Joanne remained solo for many years.  Until one day Joanne’s father returned home from work with a cardboard box in hand.  ‘Look inside’, he said.  Peeking into the box with apprehension, Joanne let out a squeal, ‘oh he’s beautiful, my very own ginger pussy cat.  My first real pet!’ (Quickly forgetting her beloved dog and the companionship of Cat)

Simba was a beauty, taken from his mum far too young to avoid being disposed of, he needed extra attention and care.  Joanne provided the care and affection that would see Simba surviving his first few weeks in his new home.  Joanne soon let Simba venture beyond the house.  Oh and how he loved it.  Tearing around the garden, venturing beyond and bringing home delights on a regular basis.

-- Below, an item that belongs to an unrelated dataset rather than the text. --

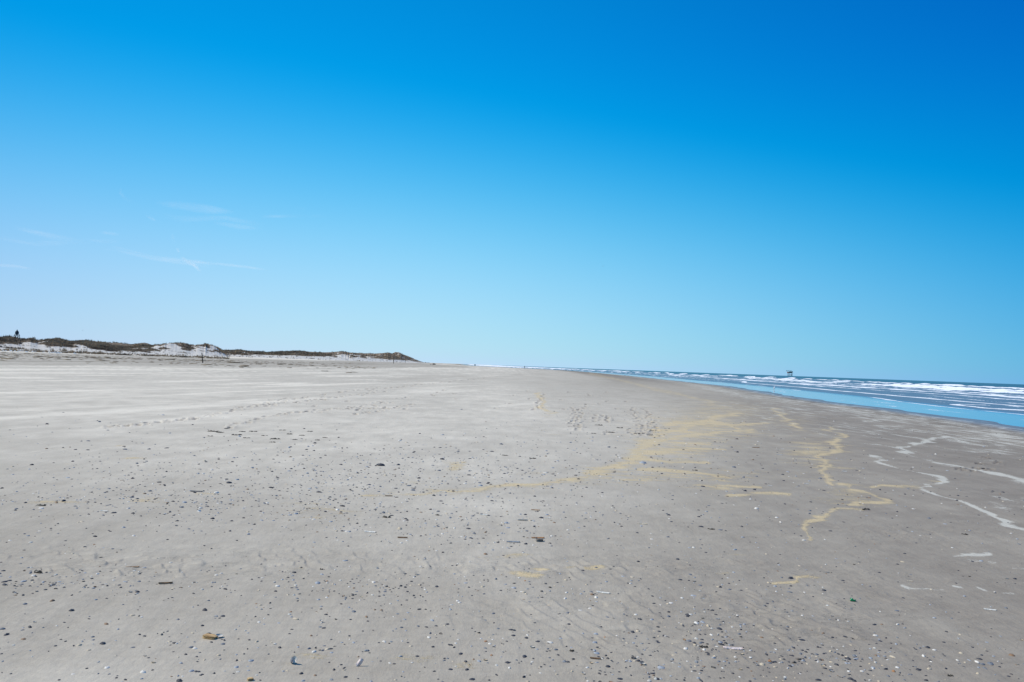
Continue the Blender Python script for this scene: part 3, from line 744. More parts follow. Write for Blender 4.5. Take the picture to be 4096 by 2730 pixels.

After a few intense weeks of nurture, the relationship became very casual.  Simba appearing as and when he could be bothered checking in.  It worked.  Joanne didn’t need to pander to his needs anymore, he didn’t’ feel constrained by a timetable of dinner times and bed times.  After long weeks of missing each other due to their differing schedules, catching up on a Sunday afternoon became a treat for both of them.

And then it ended.  Samba stopped returning.  He was alive.  Joanne knew this.  She saw him around town.   Simba wearing a new red collar and strutting around like the boss.

There was no sadness.  It was a joyous moment.  Another relationship moving on.  Another pet finding its changing needs being met elsewhere.  Joanne could feel nothing but pride knowing that they had had their good times but that she could let go when the time was right.

But then the questions came.  ‘Where’s Simba?’  ‘Oh is that another cat that’s moved out on you?’  ‘What are you feeding them?’

And suddenly Joanne realised, maybe this wasn’t normal.  Maybe she just wasn’t; fit for the job.  Of course it’s a bad sign when your pet moves out.  That cannot be a good thing.  Maybe she should have fought harder to keep them – locked them indoors, asked the neighbours to stop feeding them, bought more toys.

After much pondering she came to realise that some people just shouldn’t have pets.  Not her – she is the perfect pet owner.  Those people that shouldn’t have pets are the ones who keep them beyond the duration of the relationship.  A relationship with a pet is like that with another human. Its fluid and ever changing.  Keeping a pet when the relationship has moved on is like being stuck in a stale marriage.  It may look good on the outside and prevents the questions (as above – what did you do wrong this time).  But it’s not right.  Joanne learned that more people should be true to themselves and just let their cat go when it’s time to move on.  And to the judgey judgersons, they should probably apply this to all their relationships.  If it just isn’t right anymore, move on.  Don’t try to lock someone indoors and lavish them with great toys/milk/treats of any description – they will only end up wandering to the neighbours during the night behind your back.

Regardless of how you decide to treat your relationships, you should never judge the crazy cat lady who has a high turnover!  She might just have method behind her madness.